Originally from Phoenix, Eittreim moved to Ketchum as a full-time resident right after the birth of her son, Ryan, when her then-husband got a job doing accounting work for Bill Janss, then-owner of Sun Valley Resort. She’s lived in the Wood River Valley “on and off” since 1970.
While the parade began in 1958, there was a six-year hiatus from 1970 to 1976, Eittreim said.
“In 1970, they rebuilt the highway,” she said. “It had the roads torn up through Ketchum, so they couldn’t have the parade there. People kind of lost interest [after that].”
She said the Lewis family, who donated the historic Lewis ore wagons to Ketchum, stipulated in their gift that the wagons had to be shown annually. At the time, they were housed in Sun Valley Resort owner Earl Holding’s storage unit and fell into various states of disrepair. Four men had to go over the wagons for hours with linseed oil, as well as repair bows and replace canvas, for them to be parade-ready.
“We cleaned the wagons up, pulled them out of storage and took them to the red barn on Warm Springs for [the men] to work on them,” Eittreim said.
Today considered the best-preserved of their kind, the 1880s-era wagons were used to carry ore from mines around the valley to the Philadelphia Smelter on Warm Springs Road.
Funding to restart the parade was a daunting prospect, Eittreim said. The team found out they could qualify for a bicentennial grant, but they needed representation from a local government official.
That’s where then-Mayor Jerry Seiffert came in and joined the committee.
“We did get funding and it went off and we all sighed with relief afterwards that we all pulled it off,” Eittreim said.
Finding animals to pull the wagons was another challenge. Eittreim said they used horses out of necessity that first year, but over the years they enlisted Bobby Tanner and his Borax 20-mule team out of California. The mules are controlled by a jerkline hitch system that guides the animals by a series of pulls on a connecting line.
In 1976, Eittreim used her connections within the local Papoose Club, a charitable group centered on funding children’s educational opportunities, to cook a pancake breakfast for participants and visitors.
“We were so nervous fixing breakfast that morning because we had no idea if we’d have a lot of people or a few people,” she said.
With over 200 people in attendance, Eittreim said, they had enough ingredients to keep festival-goers fed. The emphasis was feeding the participants, since animal handlers didn’t like being away from their animals to go wait in line at a restaurant. Eittreim was in charge of feeding participants lunch for 13 years, even when the crowd swelled to more than 15,000 visitors in recent years.
Despite her ties to the Southwest, Eittreim considers Idaho her home.
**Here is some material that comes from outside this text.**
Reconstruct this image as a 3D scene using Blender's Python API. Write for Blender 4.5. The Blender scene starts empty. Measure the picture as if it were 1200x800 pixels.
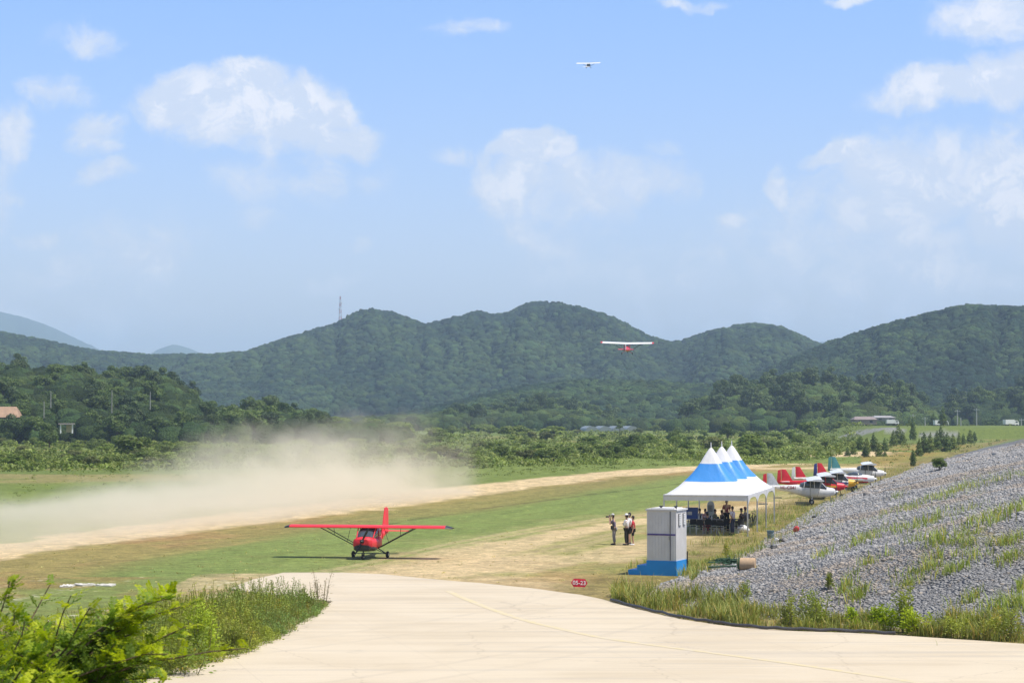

“I bought a little cabin up in Challis and I kept that up until about 10 years ago,” she said. “I always owned something in Idaho, even when I wasn’t living here.”
In Eittreim’s Bellevue home, pictures of her son riding with the Shootout Gang in 1976 and large wagon spokes adorning her living room are an indication that Wagon Days has shaped her life and family over the years. Ryan, now a resident of Park City, Utah, comes back every year to volunteer as a brakeman in the parade. He’ll be seated next to her in the cadre when she officiates as grand marshal next week.
From a good group of Ketchum friends wondering if they’ll have enough pancakes in 1976 to an enduring legacy of history rooted right here in the valley, Eittreim’s contributions played no small part in making Wagon Days the pivotal event it is today.
“What a thrill,” she said. “It’s such an honor.”
Grand marshal reception on Friday
The Wagon Days Committee and the city of Ketchum are inviting the public to join them in celebrating Grand Marshal Jane Eittreim on Friday, Aug. 29, at Memory Park in Ketchum from 5:30 to 7:30 p.m. The reception will offer live music, food and drinks.